Y a el sabio cachondo Mariano Llobet –a quien echo de menos cuando brindo con un palo con ginebra en Ebusus—decía que Can Botino, el edificio que alberga el Ayuntamiento de Ibiza, estuvo muy cerca de convertirse en una casa de putas.

La corriente putera parece hoy imparable y numerosas voces denuncian que las Pitiusas son un gigantesco burdel babilónico. Comparan el Paseo Marítimo con algún malecón caribeño, critican carteles publicitarios por sexistas y especialmente se desgañitan contra los usuarios que alquilan otros cuerpos sin complejo de culpa.

Están que trinan porque las encuestas acerca de los hábitos sexuales de los españoles informan anualmente que los habitantes de Baleares son los más aficionados a ir de putas: El 40% de los varones entre 18 y 49 años (no osan preguntar más allá) acuden con diversa regularidad al mercado de la carne trémula.

El oficio más antiguo del mundo se mantiene al alza y más real que cualquier bitcoin, desde la refinada hetaira a la loba del Pireo.
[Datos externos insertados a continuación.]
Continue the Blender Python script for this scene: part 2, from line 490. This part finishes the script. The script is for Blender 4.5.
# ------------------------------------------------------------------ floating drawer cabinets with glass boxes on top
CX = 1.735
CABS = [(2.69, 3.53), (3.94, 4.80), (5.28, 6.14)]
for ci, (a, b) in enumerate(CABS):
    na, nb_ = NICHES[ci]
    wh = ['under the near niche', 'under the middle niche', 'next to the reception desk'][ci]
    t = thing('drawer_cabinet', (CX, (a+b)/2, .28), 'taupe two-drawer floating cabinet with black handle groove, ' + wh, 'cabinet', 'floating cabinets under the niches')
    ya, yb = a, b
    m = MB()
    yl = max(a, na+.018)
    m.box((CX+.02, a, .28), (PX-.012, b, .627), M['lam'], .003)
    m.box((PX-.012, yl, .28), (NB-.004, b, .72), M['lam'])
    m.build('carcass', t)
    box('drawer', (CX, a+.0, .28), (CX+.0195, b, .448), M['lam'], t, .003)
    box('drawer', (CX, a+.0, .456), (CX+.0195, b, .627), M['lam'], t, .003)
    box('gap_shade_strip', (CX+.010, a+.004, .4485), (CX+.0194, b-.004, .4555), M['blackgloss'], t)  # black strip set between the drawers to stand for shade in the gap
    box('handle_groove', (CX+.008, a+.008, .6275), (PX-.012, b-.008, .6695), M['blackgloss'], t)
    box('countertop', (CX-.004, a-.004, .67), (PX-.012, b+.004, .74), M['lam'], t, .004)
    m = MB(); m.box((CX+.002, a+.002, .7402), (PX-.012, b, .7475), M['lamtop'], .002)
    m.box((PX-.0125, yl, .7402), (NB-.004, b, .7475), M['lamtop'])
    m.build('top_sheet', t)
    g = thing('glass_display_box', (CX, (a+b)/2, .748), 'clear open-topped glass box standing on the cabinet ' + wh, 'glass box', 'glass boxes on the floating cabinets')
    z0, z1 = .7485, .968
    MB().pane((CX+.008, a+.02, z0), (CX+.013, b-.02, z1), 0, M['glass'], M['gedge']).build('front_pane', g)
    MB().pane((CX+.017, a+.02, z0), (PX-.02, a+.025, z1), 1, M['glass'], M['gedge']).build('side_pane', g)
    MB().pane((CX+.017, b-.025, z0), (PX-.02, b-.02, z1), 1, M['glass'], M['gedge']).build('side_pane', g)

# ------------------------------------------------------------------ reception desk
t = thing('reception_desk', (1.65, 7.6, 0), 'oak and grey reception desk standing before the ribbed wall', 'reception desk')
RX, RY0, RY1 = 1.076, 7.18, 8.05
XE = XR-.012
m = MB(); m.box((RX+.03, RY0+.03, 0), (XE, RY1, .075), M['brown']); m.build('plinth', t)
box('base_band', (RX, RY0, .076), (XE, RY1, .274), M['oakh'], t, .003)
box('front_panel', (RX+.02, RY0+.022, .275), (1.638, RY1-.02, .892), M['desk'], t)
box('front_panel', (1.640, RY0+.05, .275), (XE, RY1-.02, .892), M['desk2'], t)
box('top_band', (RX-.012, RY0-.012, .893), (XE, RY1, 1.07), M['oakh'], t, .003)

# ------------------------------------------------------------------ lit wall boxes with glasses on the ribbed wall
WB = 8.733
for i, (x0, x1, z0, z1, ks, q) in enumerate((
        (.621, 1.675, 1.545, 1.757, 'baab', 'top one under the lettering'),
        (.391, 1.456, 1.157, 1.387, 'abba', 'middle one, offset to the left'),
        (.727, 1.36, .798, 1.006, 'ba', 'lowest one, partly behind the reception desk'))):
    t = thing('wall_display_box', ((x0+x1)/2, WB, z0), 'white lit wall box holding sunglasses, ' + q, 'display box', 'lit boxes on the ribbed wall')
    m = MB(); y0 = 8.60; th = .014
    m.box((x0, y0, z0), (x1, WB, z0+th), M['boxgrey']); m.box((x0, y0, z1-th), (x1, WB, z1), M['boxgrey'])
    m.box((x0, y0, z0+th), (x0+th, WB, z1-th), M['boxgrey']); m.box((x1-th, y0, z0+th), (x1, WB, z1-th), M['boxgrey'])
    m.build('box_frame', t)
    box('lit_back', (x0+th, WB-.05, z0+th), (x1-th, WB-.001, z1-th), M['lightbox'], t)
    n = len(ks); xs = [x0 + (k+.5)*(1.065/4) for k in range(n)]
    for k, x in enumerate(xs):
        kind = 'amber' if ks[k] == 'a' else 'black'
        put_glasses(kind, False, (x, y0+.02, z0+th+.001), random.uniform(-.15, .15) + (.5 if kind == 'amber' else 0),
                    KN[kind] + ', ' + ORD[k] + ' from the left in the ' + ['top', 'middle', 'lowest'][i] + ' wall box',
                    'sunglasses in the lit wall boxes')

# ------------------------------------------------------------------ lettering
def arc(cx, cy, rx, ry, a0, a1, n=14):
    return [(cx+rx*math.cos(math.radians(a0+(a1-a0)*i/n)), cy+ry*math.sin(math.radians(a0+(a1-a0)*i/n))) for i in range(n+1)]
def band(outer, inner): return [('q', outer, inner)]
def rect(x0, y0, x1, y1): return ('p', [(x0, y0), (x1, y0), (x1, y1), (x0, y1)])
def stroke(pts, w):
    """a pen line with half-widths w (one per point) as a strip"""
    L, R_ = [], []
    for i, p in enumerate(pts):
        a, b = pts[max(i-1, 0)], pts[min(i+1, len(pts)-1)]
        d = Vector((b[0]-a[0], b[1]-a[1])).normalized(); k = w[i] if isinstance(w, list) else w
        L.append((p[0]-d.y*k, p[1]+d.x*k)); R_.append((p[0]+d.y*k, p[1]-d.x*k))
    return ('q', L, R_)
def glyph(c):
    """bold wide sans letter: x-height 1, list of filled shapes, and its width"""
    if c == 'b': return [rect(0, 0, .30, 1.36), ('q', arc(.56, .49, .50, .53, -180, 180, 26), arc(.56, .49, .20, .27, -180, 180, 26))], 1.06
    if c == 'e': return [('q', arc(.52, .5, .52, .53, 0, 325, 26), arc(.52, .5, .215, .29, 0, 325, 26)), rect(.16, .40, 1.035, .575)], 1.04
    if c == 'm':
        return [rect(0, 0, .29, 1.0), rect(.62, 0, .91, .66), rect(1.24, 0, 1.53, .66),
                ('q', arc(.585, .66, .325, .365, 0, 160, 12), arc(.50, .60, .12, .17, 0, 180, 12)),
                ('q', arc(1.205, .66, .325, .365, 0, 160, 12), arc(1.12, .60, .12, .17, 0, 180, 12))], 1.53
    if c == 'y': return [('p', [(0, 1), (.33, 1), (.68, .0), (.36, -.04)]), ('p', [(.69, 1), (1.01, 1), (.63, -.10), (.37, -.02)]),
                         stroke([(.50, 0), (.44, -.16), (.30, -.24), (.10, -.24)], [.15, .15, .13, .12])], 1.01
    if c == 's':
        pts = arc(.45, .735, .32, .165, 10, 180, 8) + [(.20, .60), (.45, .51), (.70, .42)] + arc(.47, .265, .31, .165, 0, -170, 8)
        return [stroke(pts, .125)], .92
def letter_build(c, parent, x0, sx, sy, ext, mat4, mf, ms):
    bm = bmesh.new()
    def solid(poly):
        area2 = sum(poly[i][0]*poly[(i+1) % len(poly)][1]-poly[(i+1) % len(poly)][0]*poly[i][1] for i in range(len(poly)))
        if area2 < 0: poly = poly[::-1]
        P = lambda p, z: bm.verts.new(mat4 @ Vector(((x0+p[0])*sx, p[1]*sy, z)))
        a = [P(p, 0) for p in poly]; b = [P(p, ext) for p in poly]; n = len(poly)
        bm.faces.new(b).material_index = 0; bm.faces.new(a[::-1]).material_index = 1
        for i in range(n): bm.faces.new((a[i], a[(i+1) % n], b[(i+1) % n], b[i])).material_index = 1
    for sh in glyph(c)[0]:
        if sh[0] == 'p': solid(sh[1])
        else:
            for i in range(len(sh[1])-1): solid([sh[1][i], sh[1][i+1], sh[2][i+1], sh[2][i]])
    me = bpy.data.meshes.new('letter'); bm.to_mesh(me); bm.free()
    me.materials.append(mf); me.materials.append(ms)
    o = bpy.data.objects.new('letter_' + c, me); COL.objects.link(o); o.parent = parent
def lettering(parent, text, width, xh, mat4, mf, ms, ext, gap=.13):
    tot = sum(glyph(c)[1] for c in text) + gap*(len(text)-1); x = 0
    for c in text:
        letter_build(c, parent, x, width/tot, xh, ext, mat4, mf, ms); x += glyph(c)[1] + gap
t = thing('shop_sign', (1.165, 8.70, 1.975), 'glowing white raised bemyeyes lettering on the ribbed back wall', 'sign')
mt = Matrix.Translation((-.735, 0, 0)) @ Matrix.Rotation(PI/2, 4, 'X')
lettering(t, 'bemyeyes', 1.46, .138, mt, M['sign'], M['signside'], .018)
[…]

Existen asociaciones de prostitutas hartas de tanta hipocresía: exigen su regularización, pagar impuestos y cobrar la pensión en su retiro. Alegan además que sería un duro golpe contra la trata esclavizante. El insaciable ministro Montoro da vueltas al caso, que podría sanear las arcas públicas como un polvo rápido. De momento ya incluye su cálculo en el PIB. ¿Ignora que el Pornicontelos, impuesto establecido por Solon sobre las cortesanas, era la mejor renta de Atenas?

Al fin y al cabo la prostitución está de lo más extendida. La política muestra un emputecimiento colosal, algo que resulta mucho más escandaloso que cualquier transacción carnal. Hay puritanos que se venden continuamente y trepas que hasta se ofrecen gratis. ¿Es el mundo un teatro o un inmenso burdel?